In terms of the long-term total interest bill, it is often much better to choose a product that can be taken with you if you move house, to make sure that you reach the stage where your repayments are actually reducing your debt by a sizeable amount each month. The one rate system will help achieve this by introducing products that are relatively competitive from day one, right until the end of the term, meaning that a remortgage for any purpose other than raising money, is unnecessary.

The difficulty of comparison will remain
Keeping up with the mortgage market could easily be a full time job. In fact, for many people it is a full time job, which is why there are so many financial advisers in the world! There are hundreds and hundreds of lenders in the market, all constantly promoting their product lines. Customers looking to borrow money are faced with an often bewildering choice of thousands of products, each with a whole set of different features that make comparison extremely difficult.

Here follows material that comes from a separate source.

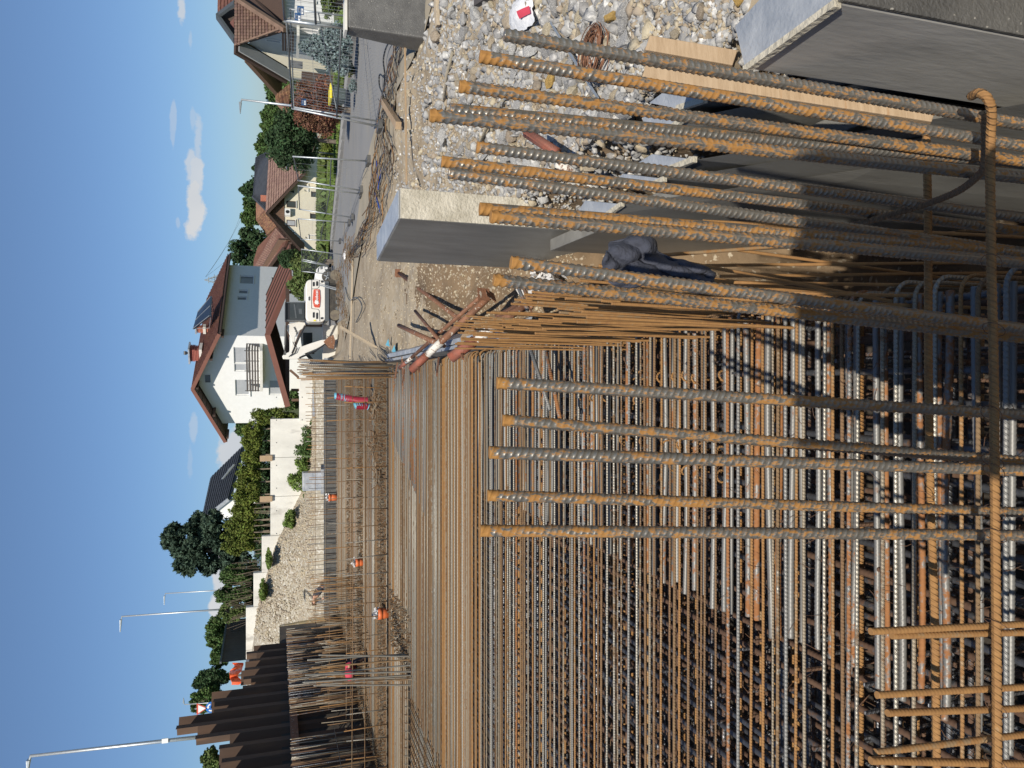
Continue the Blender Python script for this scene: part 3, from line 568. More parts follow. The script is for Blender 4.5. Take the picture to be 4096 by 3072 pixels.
# second layer: bars running away from the camera
longm = []
for r, mt in ((.0138, 'bar_dark'), (.0125, 'bar_dark'), (.0138, 'bar_mixed')):
    mb = MB(); pts = [(random.uniform(-.004, .004), y, random.uniform(-.003, .003)) for y in np.linspace(0, 15, 40)]; mb.tube(pts, r, 8); longm.append(mb.mesh('long_bar', mt, smooth=True))
teeth = ribbed_mesh('long_bar', 6.0, .0142, .024, 'bar_dark', n=8, per=4, h=.003)
x = X1-.08
while x > -5.8:
    for dz in (-.040, -.33):
        o = inst('long_bar', teeth, (x+random.uniform(-.015, .015), 1.3, dz-random.uniform(0, .02)), mat_); aim(o, (0, 0, 0), (random.uniform(-.006, .006), 1, 0), random.uniform(0, 6))
    o = inst('long_bar', random.choice(longm), (x+.02, 7.3, -.045), mat_)
    x -= .15*random.uniform(.85, 1.15)
# deeper layers
deep = MB(); deepo = MB()
for z in (-.09, -.37, -.70, -1.05):
    y = 1.4
    while y < 8.5:
        (deep if random.random() < .75 else deepo).tube([(-5.8, y, z), (X1-.04, y+random.uniform(-.02, .02), z)], .0125, 6); y += random.uniform(.13, .2)
for z in (-.66, -1.0):
    x = X1-.1
    while x > -5.8: deep.tube([(x, 1.3, z), (x+random.uniform(-.03, .03), 9, z)], .013, 6); x -= random.uniform(.14, .2)
deep.build('lower_bar', 'bar_dark', mat_, smooth=True, kind='stuff')
deepo.build('lower_orange_bar', 'bar_orange', mat_, smooth=True, kind='stuff')
ch = MB()
for i in range(260):
    x = random.uniform(-5.5, X1-.1); y = random.uniform(1.5, 9); ch.tube([(x, y, -1.85), (x+random.uniform(-.05, .05), y, .01)], .010, 6)
ch.build('spacer_upright', 'bar_dark', mat_, kind='stuff')
# orange hooks of shear links that curl over the top bars
ring = MB(); ring.tube([(math.cos(a)*.034, 0, math.sin(a)*.034) for a in np.linspace(-.5, 4.2, 12)]+[(-.03, 0, -.35)], .0065, 6); rm = ring.mesh('link_hook', 'bar_orange', smooth=True)
for (x, y) in [(2520, 1500), (2560, 1500), (2610, 1505), (2640, 1510), (2700, 1508), (2740, 1505), (2780, 1515), (2890, 1505), (2290, 1590), (2370, 1588), (2420, 1590), (2520, 1600), (2545, 1597), (2290, 1725), (2335, 1737), (2410, 1745), (2490, 1757), (2570, 1765), (2610, 1772), (2660, 1780), (2720, 1782), (2760, 1790), (2800, 1795), (2880, 1810), (2690, 1865), (2740, 1880), (2800, 1890), (2880, 1905), (2680, 1840), (2290, 1780)]:
    c = PZ(x, y, .0); o = inst('link_hook', rm, (c.x, c.y, -.012), mat_, rot=(0, 0, random.uniform(-.5, .5)))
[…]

Picking the right product from the amongst the many current special offers is not an easy thing to do, and much of the 'advice' is not impartial. There are some excellent mortgage comparison sites out there, that will allow you to enter your product requirements and return a tailored list of ranked products. However, these systems are not without their flaws.

Buying a mortgage is a long term purchase. But in the current climate it is pretty rare to see a mortgage through to the end of the term. This fact makes most of the methods of comparison relatively inaccurate. Most websites will rank the products according to the initial interest rate, which can lead to some products ranking highly that have high redemption charges for five years, high fees, or a high SVR. Others use APR, a measure that is used to calculate the average rate of interest including all fees over the full life of the loan. The total interest bill is another method by which products can sometimes be ranked, but again, this is over the full term. Finally, it is also normally possible to rank the products by the application fees, redemption penalties or other key features.

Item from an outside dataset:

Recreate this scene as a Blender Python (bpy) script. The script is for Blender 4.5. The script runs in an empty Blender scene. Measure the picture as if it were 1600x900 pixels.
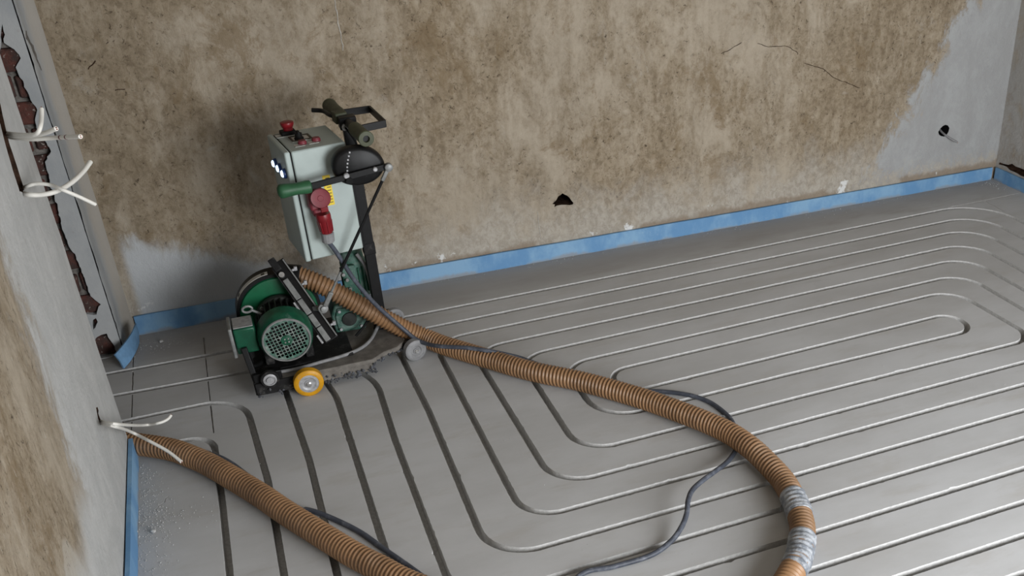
import bpy, bmesh, math, random
from mathutils import Vector, Matrix, noise as mnoise
from mathutils.geometry import delaunay_2d_cdt

random.seed(7)
scene = bpy.context.scene
COL = scene.collection
PI = math.pi

# ------------------------------------------------------------------ camera
YAW, PITCH, ROLL = 0.36954338, 0.52592838, -0.03500292
FPX, PPX, PPY = 1602.32, 179.85, 117.12          # focal length and principal point offset, pixels of a 1600x900 frame
CAM = Vector((0.0, 0.0, 1.5))
fw = Vector((math.sin(YAW)*math.cos(PITCH), math.cos(YAW)*math.cos(PITCH), -math.sin(PITCH)))
r0 = fw.cross(Vector((0, 0, 1))).normalized()
u0 = r0.cross(fw)
rt = math.cos(ROLL)*r0 + math.sin(ROLL)*u0
up = -math.sin(ROLL)*r0 + math.cos(ROLL)*u0
cam_data = bpy.data.cameras.new('camera')
cam_data.sensor_width = 36.0
cam_data.lens = FPX/1600*36.0
cam_data.shift_x = -PPX/1600
cam_data.shift_y = PPY/1600
cam_data.clip_start = 0.02
cam = bpy.data.objects.new('camera', cam_data)
m = Matrix((rt, up, -fw)).transposed().to_4x4()
m.translation = CAM
cam.matrix_world = m
COL.objects.link(cam)
scene.camera = cam

# ------------------------------------------------------------------ world, daylight, exposure
scene.view_settings.view_transform = 'Standard'
scene.view_settings.look = 'None'
scene.view_settings.gamma = 1.0
scene.view_settings.use_curve_mapping = False
scene.view_settings.exposure = 0.0
world = bpy.data.worlds.new('overcast_sky')
scene.world = world
world.use_nodes = True
bg = world.node_tree.nodes['Background']
bg.inputs['Color'].default_value = (0.78, 0.88, 1.0, 1)
bg.inputs['Strength'].default_value = 1.2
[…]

What we have not yet seen is a system that allows the punter to compare a range of products over the expected life of the mortgage, something which it is nigh on impossible for the average punter to be able to work out. Although our mortgage scheme comparison calculator allows you to do this manually for two products, which is a great step in the right direction, until a comparison scheme allows you to automatically do this across a large number of products, the existence of a single rate is not going to make the selection of the best mortgage any easier.

Conclusions
In many respects, it is not in the interest of the mortgage market as a whole to have homogenous easily comparable products. This would make it obvious which lender was offering the best deal and as a result, everyone would choose their product. Whilst from a competition point of view this is ideal, since only the most efficient lenders able to offer the cheapest products would survive, it is clearly a scenario that must frighten the living daylights out of the smaller lenders who do not have the financial might of some of the big boys.

Added to this is the fact that people's needs are extremely different. Not everyone wants to be paying the same rate of interest for the full life of a product. Many first time buyers rely on the fact that their rate will be discounted for the first few years, meaning lower repayments at a time when their finances are likely to be a little more stretched than normal.

So while some of the major players streamline their product ranges and get rid of the discounted up front rates, we would not be surprised if quite a few lenders fail to follow suit. There will probably be a whole host of product variations in the mortgage market for a long time to come, making sure that the job of choosing the right mortgage remains a tricky one that for many, will best be left to a professional adviser.